Fignon, 1984 : ce regard lointain
Ce regard lointain, c’est celui de Laurent Fignon.
Lointain, comme son esprit sur ce cliché. L’homme a l’air perdu dans ses pensées, complètement ailleurs. L’était-il vraiment ? Y a-t-il de la tristesse ou une quelconque mélancolie dans ces yeux ? Difficile à croire quand on sait que ce moment a été saisi en 1984, lors du Tour de France que le coureur français remportait alors pour la deuxième fois d’affilée.
Lointain, comme les 26 années qui nous séparent de cet instant où le photographe a légèrement pressé le bouton de son appareil. Tiens, 26 ans, comme mon âge. A 9 ou 10 ans, je jouais – ou plutôt j’essayais de jouer – pour la première fois au Trivial Pursuit. Le seul souvenir clair que j’en ai aujourd’hui, c’est cette question que l’on me posa : « Qui remporta le Tour de France en 1984 ? ». Je ne le savais pas. Même si l’année de ma naissance n’était pas si éloignée, j’étais trop jeune pour savoir. Mais je tentais une réponse en prononçant un nom, certainement le seul que je connaissais à l’époque : « Laurent Fignon ? ».
Je me souviens de la surprise et de la fierté que je ressentis alors : ma première bonne réponse au Trivial Pursuit !
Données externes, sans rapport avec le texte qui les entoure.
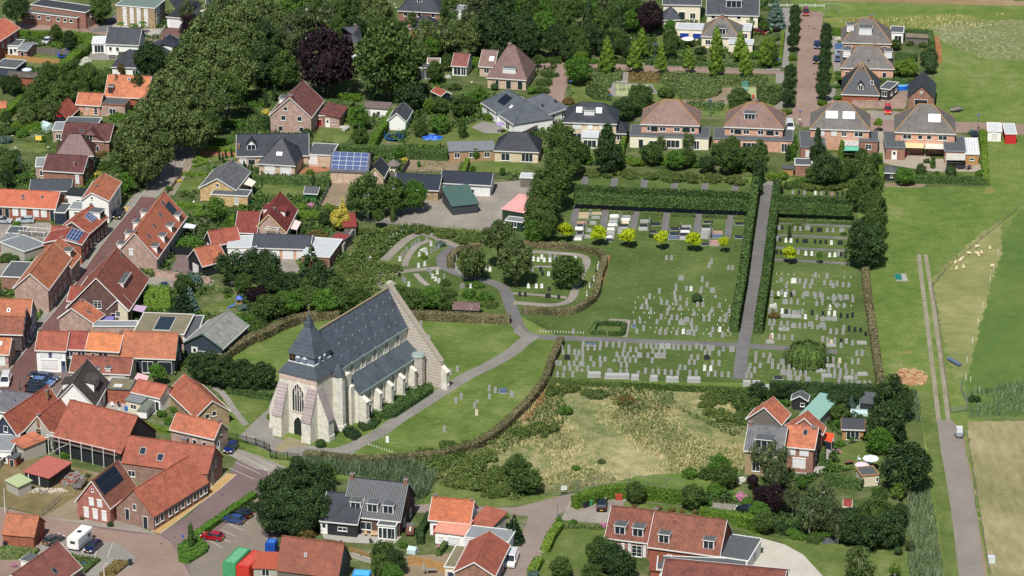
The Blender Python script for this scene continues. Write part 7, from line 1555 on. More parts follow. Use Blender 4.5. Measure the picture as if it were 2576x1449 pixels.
r = dthing('trailer', 'small trailer carrying a white liquid tank', 'trailer', (1925,70), (1925,-5))
part(r, 'bed', METAL, lambda m: m.box(0,2.2,-.7,.7,.4,.55)); part(r, 'drawbar', METAL, lambda m: m.box(-1.1,0,-.05,.05,.4,.48))
for y in (-.8,.8): wheel(r, 1.1, y, .3)
IBC = stripes('caged_tank', (216,220,222), (150,156,160), .2, 3, .5, .8)
o = MB(); o.box(-.55,.55,-.5,.5,.55,1.55); t = o.build('liquid_tank', IBC); p = G((1925,30)); t.location = (p.x,p.y+.3,0); tag(t, 'white caged liquid tank riding on the trailer', 'tank')
o = MB(); o.box(-.6,.6,-.5,.5,.15,1.15); o.box(-.6,.6,-.5,.5,0,.13); t = o.build('liquid_tank', IBC); p = G((2245,1310)); t.location = (p.x,p.y,0); tag(t, 'white caged liquid tank standing in the tan field', 'tank')
crop(0,2)
r = dthing('caravan', 'white round-roofed wagon trailer in the courtyard', 'caravan', (1430,1330), (1530,1210))
part(r, 'body', WW, lambda m: m.box(0,4.6,-.95,.95,.4,1.7)); part(r, 'roof', plain('sage_grey_roof', (110,116,106), .8, .1), lambda m: m.loft([[(x,1.02*cos(a*pi/8),1.7+.5*sin(a*pi/8)) for a in range(9)] for x in (-.08,4.68)])); part(r, 'window', GLASS, lambda m: m.box(1.5,2.6,-.98,-.95,1.0,1.4)); part(r, 'lettering_panel', plain('blue_lettering', (90,110,160)), lambda m: m.box(.6,3.8,-.975,-.952,.75,.9))
for y in (-.8,.8): wheel(r, 2.3, y, .3)
def lamp(label, foot, ht, kind='blue', dx=1, sign=False):
 p = G(foot); r = empty('street_lamp', (p.x,p.y,0)); tag(r, label, 'street lamp', 'street lamps')
 if kind == 'blue':
  part(r, 'pole', plain('blue_pole', (44,66,92), .5, .05), lambda m: m.tube([(0,0,0),(0,0,1),(0,0,ht-.3)], [.09,.06,.05]))
  part(r, 'lamp_head', plain('blue_lamp_hood', (60,96,150), .4, .05), lambda m: m.loft([[(q*cos(k*pi/4),q*sin(k*pi/4),z) for k in range(8)] for q,z in ((.12,ht-.35),(.28,ht-.12),(.42,ht-.1),(.1,ht+.06))]))
  if sign: part(r, 'sign', WHITE, lambda m: m.box(-.3,.3,-.03,.03,ht*.45,ht*.45+.35))
 else:
  c = {'grey': METAL, 'green': plain('green_pole', (40,78,66), .5, .05), 'white': TRIM}[kind]
  part(r, 'pole', c, lambda m: m.tube([(0,0,0),(0,0,1.2),(0,0,ht-.7),(dx*.25,0,ht-.15),(dx*.8,0,ht)], [.1,.075,.055,.045,.04]))
  part(r, 'lamp_head', c if kind == 'green' else plain('lamp_grey', (120,128,132)), lambda m: m.loft([[(dx*(.75+q),.13*cos(k*pi/4)*w,ht+.08*sin(k*pi/4)*w-.04) for k in range(8)] for q,w in ((0,.5),(.2,1),(.55,1),(.75,.4))]))
crop(2,0); lamp('blue-hooded lamp at the edge of the woods', (600,622), 4.2); lamp('blue-hooded lamp behind the street trees', (1442,600), 4.2); lamp('blue-hooded lamp left of the play green', (590,970), 4.0); lamp('blue-hooded lamp behind the glossy black villa', (993,1110), 4.0); lamp('blue-hooded lamp between the two brown roofs', (1993,1178), 4.4)
crop(3,0); lamp('blue-hooded lamp with small sign by white van', (318,1285), 4.2, sign=True); lamp('blue-hooded lamp near the portable cabins', (2108,1325), 4.2)
crop(0,0); lamp('thin grey lamp by the clubhouse entrance', (893,310), 3.2, 'grey', .5)
crop(0,1); lamp('tall white lamp beside the shaded street', (1767,325), 6.2, 'grey', -1); lamp('dark lamp on the pavement before the dormers', (1382,768), 3.6, 'grey', -1.2); lamp('dark lamp by the narrow orange house', (1050,1197), 4.4, 'grey', -1.2); lamp('lamp on the wall of the orange row', (290,735), 4.4, 'grey', -1)
crop(0,2); lamp('green bell lamp at the white shop house', (360,660), 2.6, 'green', -1); lamp('green bell lamp beside the parked row', (202,1030), 2.8, 'green', 1)
crop(0,3); lamp('white pole lamp beside the weedy yard', (52,815), 4.8, 'white', .2); lamp('white lamp near the bottom shrub beds', (1050,1480), 3.0, 'white', 1)
crop(1,3); lamp('grey lamp behind the dark modern house', (1588,790), 5.4, 'grey', .6); lamp('white lamp at the church forecourt parking', (135,600), 4.4, 'white', -1)
crop(2,3); lamp('slim grey pole at the lane junction', (458,868), 3.2, 'grey', .1)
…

Depuis, l’évocation de Laurent Fignon reste invariablement associée dans mon esprit à cette anecdote de mon enfance et à cette victoire dans le Tour de France de ma naissance. C’est un peu de ça qui est parti. Reste ce regard lointain du sportif face à une épreuve sportive et, rétrospectivement, celui de l’homme face à une épreuve de la vie.